Fast and efficient power estimation model for FPGA based designs

With the growing scope of embedded computing, specific design objectives demand quick exploration and estimation of design metrics. Power estimation is one such primary design metric which needs to be estimated at the earliest stage of high-level design. In this paper, a model is presented to estimate dynamic power requirement of any given application for a target field-programmable gate array (FPGA) device. The methodology comprises of the profiling of the C/C++ programs through a low-level virtual machine (LLVM) pass and training of an artificial neural network model using the profiling results to estimate power. For profiling an application, the LLVM based framework is employed, which generates target independent LLVM intermediate representation (IR).
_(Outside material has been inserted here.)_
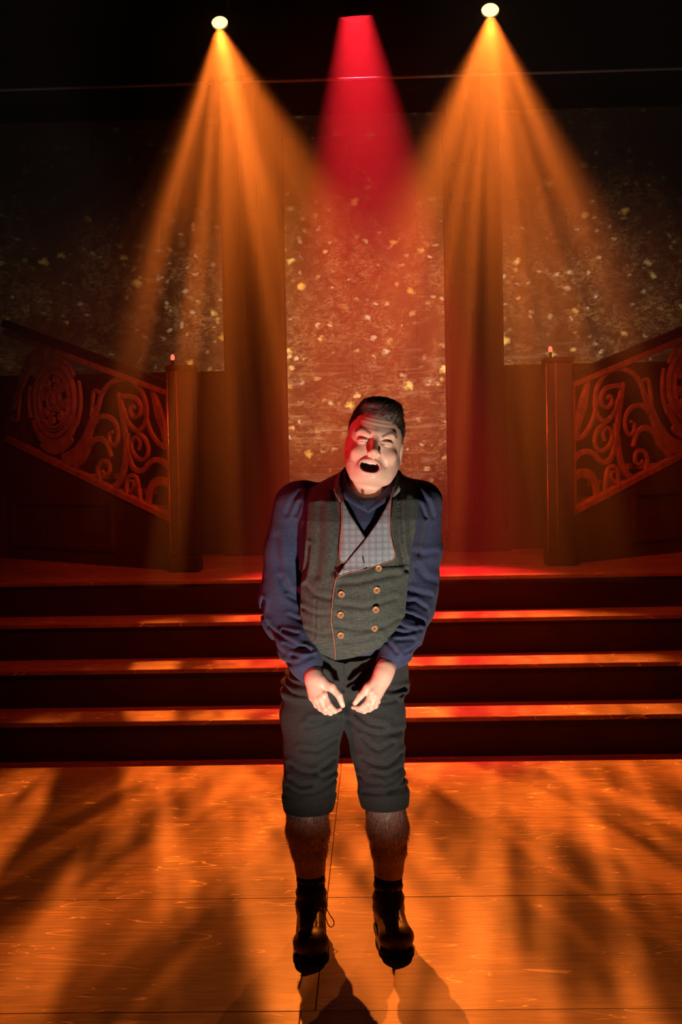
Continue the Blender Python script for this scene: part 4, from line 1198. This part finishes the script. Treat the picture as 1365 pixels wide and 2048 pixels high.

A module pass is written to obtain the count of the different type of instructions. A model using artificial neural network has been proposed to give the power estimate, which takes as inputs the category-wise number of instructions and FPGA target resources on which the respective applications are mapped. The Zynq family device is profiled using Vivado HLS v.2015.4. The model has been validated against CHStone benchmark programs. Furthermore, a reduced relative error of 0.19% to 7.9% is observed for the analyzed benchmark designs, with the exceptional increase in estimation speed, which is more than the order of magnitude of the conventional Xilinx Vivado Design Suite. Therefore, for designers, this modeling methodology provides better, accurate and fast power estimation, at the early stage of the VLSI design.